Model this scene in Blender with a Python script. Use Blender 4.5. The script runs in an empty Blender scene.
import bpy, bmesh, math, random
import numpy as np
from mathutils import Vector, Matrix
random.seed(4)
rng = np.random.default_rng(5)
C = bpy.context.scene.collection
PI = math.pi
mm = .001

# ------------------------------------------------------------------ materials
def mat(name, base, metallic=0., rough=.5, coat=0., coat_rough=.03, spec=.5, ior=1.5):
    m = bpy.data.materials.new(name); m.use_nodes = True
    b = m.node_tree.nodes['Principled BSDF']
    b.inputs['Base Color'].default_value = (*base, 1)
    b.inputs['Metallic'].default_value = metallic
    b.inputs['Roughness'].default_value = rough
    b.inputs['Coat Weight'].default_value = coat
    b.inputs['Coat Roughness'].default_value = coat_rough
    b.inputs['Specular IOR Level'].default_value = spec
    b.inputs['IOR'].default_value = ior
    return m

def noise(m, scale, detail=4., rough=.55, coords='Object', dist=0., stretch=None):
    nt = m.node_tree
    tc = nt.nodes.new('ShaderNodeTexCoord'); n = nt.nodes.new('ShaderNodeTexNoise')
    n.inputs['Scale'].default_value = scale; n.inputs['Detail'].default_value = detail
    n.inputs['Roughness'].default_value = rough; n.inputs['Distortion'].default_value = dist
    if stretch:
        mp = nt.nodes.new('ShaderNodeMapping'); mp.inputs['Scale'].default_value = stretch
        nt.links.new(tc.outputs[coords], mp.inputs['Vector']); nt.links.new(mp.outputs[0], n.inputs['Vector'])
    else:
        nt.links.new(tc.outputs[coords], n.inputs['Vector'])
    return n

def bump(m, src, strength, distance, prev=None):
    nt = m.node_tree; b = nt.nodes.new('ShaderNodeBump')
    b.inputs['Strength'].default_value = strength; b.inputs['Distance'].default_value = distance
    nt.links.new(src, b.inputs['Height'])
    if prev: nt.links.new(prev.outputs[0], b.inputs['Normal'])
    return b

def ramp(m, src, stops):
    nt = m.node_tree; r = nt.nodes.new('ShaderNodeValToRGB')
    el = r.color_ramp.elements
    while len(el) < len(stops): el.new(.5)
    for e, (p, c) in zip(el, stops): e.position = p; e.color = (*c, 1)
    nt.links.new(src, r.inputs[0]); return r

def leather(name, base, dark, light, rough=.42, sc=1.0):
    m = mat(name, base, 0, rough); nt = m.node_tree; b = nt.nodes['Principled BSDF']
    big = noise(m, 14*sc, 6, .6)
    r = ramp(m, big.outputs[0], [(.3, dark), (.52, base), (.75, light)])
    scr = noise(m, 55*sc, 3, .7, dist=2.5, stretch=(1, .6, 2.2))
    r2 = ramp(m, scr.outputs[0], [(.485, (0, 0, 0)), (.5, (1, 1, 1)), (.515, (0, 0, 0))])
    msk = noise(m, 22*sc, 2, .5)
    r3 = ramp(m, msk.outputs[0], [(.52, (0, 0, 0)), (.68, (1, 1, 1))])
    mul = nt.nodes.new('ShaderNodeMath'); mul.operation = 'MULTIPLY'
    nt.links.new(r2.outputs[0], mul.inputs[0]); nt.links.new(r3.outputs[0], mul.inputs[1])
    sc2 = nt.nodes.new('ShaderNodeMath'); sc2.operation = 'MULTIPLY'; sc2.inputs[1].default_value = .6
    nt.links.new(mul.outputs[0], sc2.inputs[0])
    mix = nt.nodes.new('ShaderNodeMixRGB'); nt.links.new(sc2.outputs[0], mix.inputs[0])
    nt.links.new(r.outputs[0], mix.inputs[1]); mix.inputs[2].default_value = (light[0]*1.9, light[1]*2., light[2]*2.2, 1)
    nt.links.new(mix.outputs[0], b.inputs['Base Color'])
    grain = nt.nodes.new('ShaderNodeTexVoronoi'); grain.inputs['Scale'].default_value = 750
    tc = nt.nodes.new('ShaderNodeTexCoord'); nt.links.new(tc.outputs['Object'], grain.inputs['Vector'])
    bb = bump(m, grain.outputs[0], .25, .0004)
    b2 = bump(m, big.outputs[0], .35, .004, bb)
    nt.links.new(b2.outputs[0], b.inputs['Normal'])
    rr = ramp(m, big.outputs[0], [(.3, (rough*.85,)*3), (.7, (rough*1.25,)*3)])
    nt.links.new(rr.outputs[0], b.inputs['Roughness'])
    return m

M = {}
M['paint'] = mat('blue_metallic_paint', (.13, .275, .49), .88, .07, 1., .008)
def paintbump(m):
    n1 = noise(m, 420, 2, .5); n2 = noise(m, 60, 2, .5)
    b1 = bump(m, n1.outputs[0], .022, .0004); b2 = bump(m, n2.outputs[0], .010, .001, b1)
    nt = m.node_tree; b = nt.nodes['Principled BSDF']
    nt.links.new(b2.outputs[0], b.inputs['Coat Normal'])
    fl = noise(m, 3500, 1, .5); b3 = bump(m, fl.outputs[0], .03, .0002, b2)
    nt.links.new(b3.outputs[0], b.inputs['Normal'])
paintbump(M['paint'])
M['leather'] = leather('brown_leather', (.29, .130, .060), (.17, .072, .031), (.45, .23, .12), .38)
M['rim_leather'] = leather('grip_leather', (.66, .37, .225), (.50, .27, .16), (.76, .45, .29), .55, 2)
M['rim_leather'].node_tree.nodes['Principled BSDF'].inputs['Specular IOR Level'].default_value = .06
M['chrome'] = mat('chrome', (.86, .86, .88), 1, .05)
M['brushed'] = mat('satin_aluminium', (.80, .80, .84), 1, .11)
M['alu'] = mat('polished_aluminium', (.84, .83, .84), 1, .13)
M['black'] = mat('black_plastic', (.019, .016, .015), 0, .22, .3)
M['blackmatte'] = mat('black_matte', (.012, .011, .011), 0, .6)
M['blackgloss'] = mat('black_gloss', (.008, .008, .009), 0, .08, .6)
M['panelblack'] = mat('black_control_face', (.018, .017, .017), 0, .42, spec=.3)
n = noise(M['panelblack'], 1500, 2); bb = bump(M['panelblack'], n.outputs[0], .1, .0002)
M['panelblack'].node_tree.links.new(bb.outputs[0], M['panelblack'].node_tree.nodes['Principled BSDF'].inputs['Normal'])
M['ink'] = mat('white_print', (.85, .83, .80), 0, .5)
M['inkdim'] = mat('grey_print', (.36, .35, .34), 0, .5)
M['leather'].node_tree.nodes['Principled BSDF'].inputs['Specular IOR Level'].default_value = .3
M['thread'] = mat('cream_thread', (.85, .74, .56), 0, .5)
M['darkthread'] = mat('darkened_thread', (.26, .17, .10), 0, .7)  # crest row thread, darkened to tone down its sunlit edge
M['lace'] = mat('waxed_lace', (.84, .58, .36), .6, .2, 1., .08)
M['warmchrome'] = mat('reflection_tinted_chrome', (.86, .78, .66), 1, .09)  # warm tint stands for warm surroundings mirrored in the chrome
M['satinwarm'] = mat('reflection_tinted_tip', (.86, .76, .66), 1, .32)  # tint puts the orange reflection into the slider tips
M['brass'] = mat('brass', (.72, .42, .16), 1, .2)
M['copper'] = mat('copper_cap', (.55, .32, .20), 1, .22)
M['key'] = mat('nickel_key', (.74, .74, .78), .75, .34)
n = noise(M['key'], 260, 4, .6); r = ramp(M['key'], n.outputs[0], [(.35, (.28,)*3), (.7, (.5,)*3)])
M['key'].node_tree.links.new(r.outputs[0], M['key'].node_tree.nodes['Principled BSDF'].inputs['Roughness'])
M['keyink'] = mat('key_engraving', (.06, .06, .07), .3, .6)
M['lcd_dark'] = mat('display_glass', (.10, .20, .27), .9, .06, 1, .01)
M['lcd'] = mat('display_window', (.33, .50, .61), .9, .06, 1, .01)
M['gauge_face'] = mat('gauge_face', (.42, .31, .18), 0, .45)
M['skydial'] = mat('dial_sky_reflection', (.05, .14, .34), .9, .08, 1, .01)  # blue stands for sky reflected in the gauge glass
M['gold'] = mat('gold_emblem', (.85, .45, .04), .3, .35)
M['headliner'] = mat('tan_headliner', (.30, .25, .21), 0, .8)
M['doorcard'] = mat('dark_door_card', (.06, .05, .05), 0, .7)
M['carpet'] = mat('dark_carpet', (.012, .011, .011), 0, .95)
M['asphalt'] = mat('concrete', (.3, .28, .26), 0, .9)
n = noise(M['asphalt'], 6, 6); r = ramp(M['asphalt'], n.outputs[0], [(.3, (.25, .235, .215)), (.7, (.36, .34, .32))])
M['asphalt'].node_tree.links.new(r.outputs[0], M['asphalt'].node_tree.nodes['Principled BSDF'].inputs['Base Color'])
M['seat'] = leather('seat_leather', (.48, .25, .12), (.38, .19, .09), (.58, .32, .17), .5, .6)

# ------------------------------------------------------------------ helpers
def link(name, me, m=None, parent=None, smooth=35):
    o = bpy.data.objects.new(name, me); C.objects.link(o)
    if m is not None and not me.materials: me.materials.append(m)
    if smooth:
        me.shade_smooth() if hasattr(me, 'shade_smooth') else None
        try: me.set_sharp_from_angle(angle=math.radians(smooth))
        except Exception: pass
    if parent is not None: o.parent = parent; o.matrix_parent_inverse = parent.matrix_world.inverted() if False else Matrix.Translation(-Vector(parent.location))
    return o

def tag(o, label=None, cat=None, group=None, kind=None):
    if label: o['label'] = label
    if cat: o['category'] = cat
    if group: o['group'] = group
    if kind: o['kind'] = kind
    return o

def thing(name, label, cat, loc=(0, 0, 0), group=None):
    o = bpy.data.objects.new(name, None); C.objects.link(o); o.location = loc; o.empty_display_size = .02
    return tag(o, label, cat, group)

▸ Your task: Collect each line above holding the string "scene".

▸ Written reply:
Model this scene in Blender with a Python script. Use Blender 4.5. The script runs in an empty Blender scene.
C = bpy.context.scene.collection